After all, Landed allowed those businesses to continue hiring without having to conduct large group interviews in person. Even beyond health concerns, she said managers struggle with rapid turnover in these positions (something Wang saw herself during her time on the corporate team at Gap, Inc.) and with a hiring process that’s usually “only a small part of their job.” So Landed saves time and automates a large part of the product.

Landed CEO Vivian Wang

Landed CEO Vivian Wang. Image Credits: Landed

Meanwhile, Wang said job applicants benefit because they can find jobs more easily and quickly, often within a week of creating a profile. She also argued that Landed can improve on existing diversity and inclusion efforts by allowing managers to see a broader pool of candidates, and because its AI matching isn’t subject to the same unconscious biases that employers might have.

Of course, bias can also be inadvertently built into AI, but when I raised this issue, Wang pointed to Landed’s partnerships with local nonprofits to bring in underrepresented candidates, and she added, “AI can be scary when there are no human checks in place.

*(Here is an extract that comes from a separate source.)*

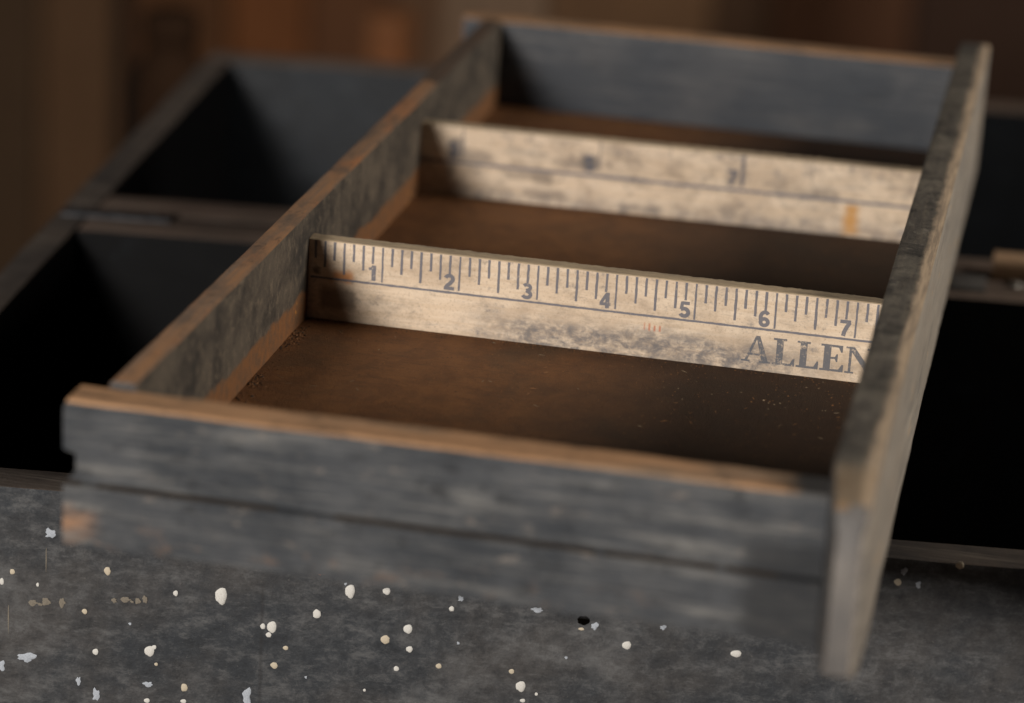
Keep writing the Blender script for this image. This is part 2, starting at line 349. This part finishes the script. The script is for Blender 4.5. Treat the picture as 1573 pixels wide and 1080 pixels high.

We partner directly with our employers to ensure the matches that we’re sending them are the right matches, and there are calibration periods.”

Landed is free for job applicants, while it charges a monthly fee to employers, with customers already including Wendy’s, Chick-fil-A and Grocery Outlet franchisees. In fact, Grocery Outlet Ventura owner Eric Sawyer said that by using the app, he’s gone from hiring one person for every 10 interviews to hiring one person for every three interviews.

“My time spent on scheduling and performing interviews has been cut in half by utilizing the Landed app for most of my communications,” he said in a statement.

The new funding was led by Javelin Venture Partners, with participation from Y Combinator, Palm Drive Capital and various angel investors. Wang said this will allow Landed to continue expanding — the service is currently available in seven metro areas (Northern California; Southern California; Virginia Beach/Chesapeake, Virginia; Phoenix/Scottsdale, Arizona; Atlanta, Georgia; Reno, Nevada and Dallas-Ft. Worth, Texas), with a goal of tripling that number by the end of the year.

Wang added that eventually, she wants to provide other services to job applicants, such as loans (at a lower rate than payday lenders) and job training, turning Landed into a “lifestyle stability platform” that combines job stability, financial stability and educational “upskilling” for blue-collar workers.